For The Birds

The Ever-Present Tufted Titmouse
by John Trott, Contributing Columnist

Titmouse
In November, the tufted titmouse joins a winter flock of other resident species that moves through the woodlands in a constant search for food.
September is a month of change in the bird world, yet one five-inch sprite remains constant in my yard. This crested gray bird with rust-colored flanks continues to visit my bird feeder for sunflower seed and peanuts. I can count on the tufted titmouse being there to tell me that all is right in my world and his.

Researchers who study bird populations say there are more birds around in September than in any other month of the year. This is surprising. One would think that May would be so designated when northward migration is at its peak and the world is full of singing birds.

In September, birds are flying south to the insect-rich tropics. These flocks contain adult birds plus young from the previous breeding season. Resident populations — those species that do not make the long, hazardous flight to the tropics — are also swollen by both surviving adults and young produced that summer. Though most of the birds from up north that winter in the southeastern states will arrive in October, the movement south begins in September.

In the ninth month, one day in the life of a bird is often very different from the one preceding it. Any change in the weather brings a shift in bird populations. Still, the tufted titmouse continues to visit the feeder regularly and punctuate the day with his affirmative, two-syllable calls.

Titmice, like cardinals, mockingbirds and Carolina wrens, are expanding their ranges north into the New England states. In the early part of the last century, the tufted titmouse — or tomtit, as he was called then — was regarded strictly as a bird of the southeastern states.

Why Expand Their Range?

Reasons for this northward movement are not clear. Some researchers consider it as an indication of a warming trend. Others tie the range expansion to the proliferation of bird feeders that enable birds to survive cold and snowy weather because of a plentiful supply of sunflower seeds. Otherwise, nature would take its toll and many individuals would not survive below-zero temperatures when the ground is covered by snow and ice. Tufted titmice are classified as resident species; they remain in one area year after year. No long distance and hazardous flights to the insect-rich American tropics for Parus bicolor. This perky sprite changes diets with the seasons; insects in the summer and seeds and berries in the winter.

Titmice commence their responsibilities to reproduce themselves early, for they are competing with other cavity-nesting birds such as bluebirds, nuthatches and chickadees. There is great rivalry for suitable nest sites.

Because of the early nesting, young titmice are often out of the nest by the end of May. Surviving young and parents stay as a family group right through the summer and well into the fall. For a time, young titmice quiver their wings and beg for food from adults long after they are able to find their own.

In November the titmouse family joins a winter flock of other resident species such as chickadees, nuthatches and downy woodpeckers.

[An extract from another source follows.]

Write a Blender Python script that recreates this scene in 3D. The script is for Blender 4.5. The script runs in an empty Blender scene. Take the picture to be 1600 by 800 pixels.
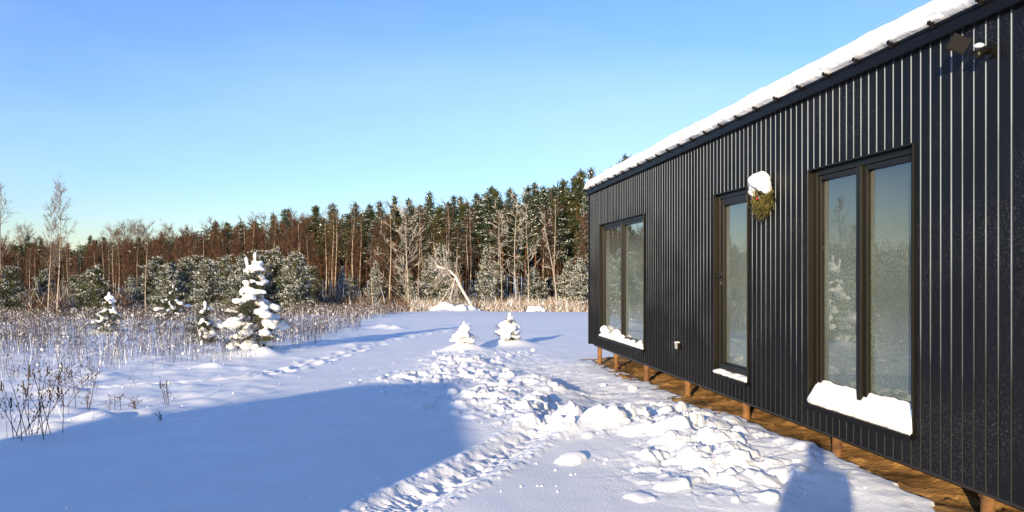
import bpy, math, random, numpy as np
from mathutils import Vector
R = math.radians
C = bpy.context.scene.collection
random.seed(7)
RNG = np.random.default_rng(11)

# ---------------------------------------------------------------- camera
EYE = 1.7
F = 1155.0 / 1600.0
YAW = math.atan(162 / 1155)
cam_d = bpy.data.cameras.new('camera'); cam = bpy.data.objects.new('camera', cam_d); C.objects.link(cam)
cam.location = (0, 0, EYE); cam.rotation_euler = (R(90), 0, -YAW)
cam_d.sensor_width = 36; cam_d.lens = 36 * F; cam_d.shift_y = 29 / 1600; cam_d.clip_end = 3000; cam_d.clip_start = 0.05
bpy.context.scene.camera = cam
# ---------------------------------------------------------------- light
SUN_EL, SUN_AZ = 11.5, 30.0        # the sun stands low behind the viewer's left shoulder; light travels towards azimuth 30 deg
w = bpy.data.worlds.new('World'); bpy.context.scene.world = w; w.use_nodes = True
nt = w.node_tree; nt.nodes.clear()
wo = nt.nodes.new('ShaderNodeOutputWorld'); bg = nt.nodes.new('ShaderNodeBackground'); sky = nt.nodes.new('ShaderNodeTexSky')
sky.sky_type = 'NISHITA'; sky.sun_disc = False; sky.sun_elevation = R(SUN_EL); sky.sun_rotation = R(SUN_AZ + 180)
sky.air_density = 1.3; sky.dust_density = 0.0; sky.ozone_density = 2.0; sky.altitude = 100
# faint veils of thin cirrus
tc = nt.nodes.new('ShaderNodeTexCoord'); mp = nt.nodes.new('ShaderNodeMapping'); mp.inputs['Rotation'].default_value = (0.3, 0.5, 0.4)
mp.inputs['Scale'].default_value = (1.0, 3.2, 4.5)
nz = nt.nodes.new('ShaderNodeTexNoise'); nz.inputs['Scale'].default_value = 1.1; nz.inputs['Detail'].default_value = 5; nz.inputs['Roughness'].default_value = .45
cr = nt.nodes.new('ShaderNodeMapRange'); cr.inputs[1].default_value = .44; cr.inputs[2].default_value = .72; cr.inputs[3].default_value = 0; cr.inputs[4].default_value = .30
mxs = nt.nodes.new('ShaderNodeMix'); mxs.data_type = 'RGBA'
mxs.inputs[7].default_value = (6.4, 5.8, 3.9, 1)
nt.links.new(tc.outputs['Generated'], mp.inputs[0]); nt.links.new(mp.outputs[0], nz.inputs[0]); nt.links.new(nz.outputs[0], cr.inputs[0])
nt.links.new(cr.outputs[0], mxs.inputs[0]); nt.links.new(sky.outputs[0], mxs.inputs[6])
hs = nt.nodes.new('ShaderNodeHueSaturation'); hs.inputs['Saturation'].default_value = 1.0; hs.inputs['Value'].default_value = 1.0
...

Kinglets and brown creepers — winter residents that have nested farther north — also join the loose flock that moves through woodlands and thickets in a constant search for food.

There are two advantages to belonging to a winter flock. Ten or twelve pairs of eyes are more effective than a single pair in spotting insect eggs on a tree trunk or the bright winter berries of spicebush, holly and catbriar.

The other advantage is perhaps more important. Should one titmouse or chickadee spot a fierce and hungry sharp-shinned hawk or an owl dozing through the day, he or she alerts the others, who then either freeze into immobility to escape detection or mob the intruder, creating such noise and confusion that the hawk cannot focus on one for the kill.

Time to Settle Down

By the end of February, titmice leave the flock. Males begin to declare territorial rights by constantly calling pe-to, pe-to, pe-to. Even on a winter day — sharp with cold — he can be heard declaring all rights to insect eggs hidden on tree trunks and all possible cavities for nesting.

Knot holes in trees, nest boxes, and abandoned woodpecker holes offer excellent nesting sites for the tufted titmouse. A female is enticed into the territory by the male’s frequent and loud proclamations. She begins to build her nest.

It is in the choice and manner of acquisition of a lining for its nest that the tufted titmouse displays behavior that has brought the little bird to our attention. Tomtit requires hair or fur to complete a nest built of moss, shed snake skin and dry leaves. Fur is gathered from dead mammals; rabbits, woodchucks and squirrels are deemed choice. If the mammal is not dead, the little gray bird does not hesitate to gather a billfull from a living critter.

There are a number of accounts of the tomtit landing on a person’s head and either pulling out hair or snipping it off neatly with the bill.

I am not sure I would have the discipline — the self-control — to remain still while a titmouse pulled or snipped hairs from my head. I would welcome the challenge to test myself, however. It would give me pleasure to make a contribution to future generations of tufted titmice.